Vous rejetez pourtant le concept d’Occident, comment alors définir ou nommer cet ensemble de pays qui tente de venir au secours de l’Ukraine en lui donnant des armes et en sanctionnant la Russie ?


C’est une alliance militaire et politique multinationale qui est mise sur pied par les États-Unis. Dans ce dispositif, Volodymyr Zelensky joue un rôle particulier. Loin d’être le héros et le saint homme dont on parle, il est avant tout le garant des intérêts de cette coalition internationale face à la Russie. Le problème, dans cette pensée unique actuelle, c’est que toute prise de distance avec le gouvernement ukrainien est interprétée comme une défense de la Russie et de Vladimir Poutine. Il faut aussi comprendre que pour une partie de l’opinion publique mondiale, et je la partage, les violations des droits de l’homme perpétrées par les États-Unis sont innombrables. Nous pouvons citer, entre autres, le soutien au coup d’État du général Pinochet au Chili contre Salvador Allende, la prison de Guantanamo, toutes les horreurs commises en Irak dès que Saddam Hussein avait terminé ses basses besognes en Iran. Et c’est une vieille histoire, tant la politique de Washington vis-à-vis de Téhéran était intimement liée avec la stratégie globale d’affaiblissement de Moscou dans la perspective de l’affrontement Est-Ouest.

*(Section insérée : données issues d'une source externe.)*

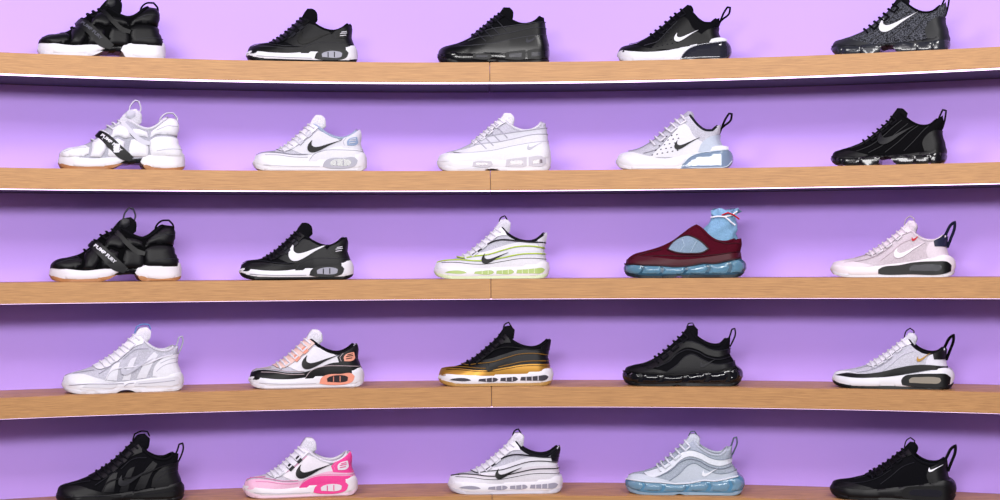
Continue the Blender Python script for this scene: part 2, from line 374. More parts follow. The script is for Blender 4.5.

Lorsque j’étais ministre des Finances au Liban (1998-2000), j’ai dîné avec James Baker, qui était secrétaire d’État américain au moment de la première guerre du Golfe. Je lui ai demandé si sa conscience ne le troublait pas par rapport à ce que lui et d’autres avaient fait subir à l’Irak. Il m’a répondu que pas du tout, qu’il était très content de tout ce qui avait été fait, et que toutes les catastrophes subies par le peuple irakien relevaient de la seule responsabilité de Saddam Hussein. Toute l’histoire des États-Unis est d’une cruauté invraisemblable, du génocide des Indiens à la traite négrière.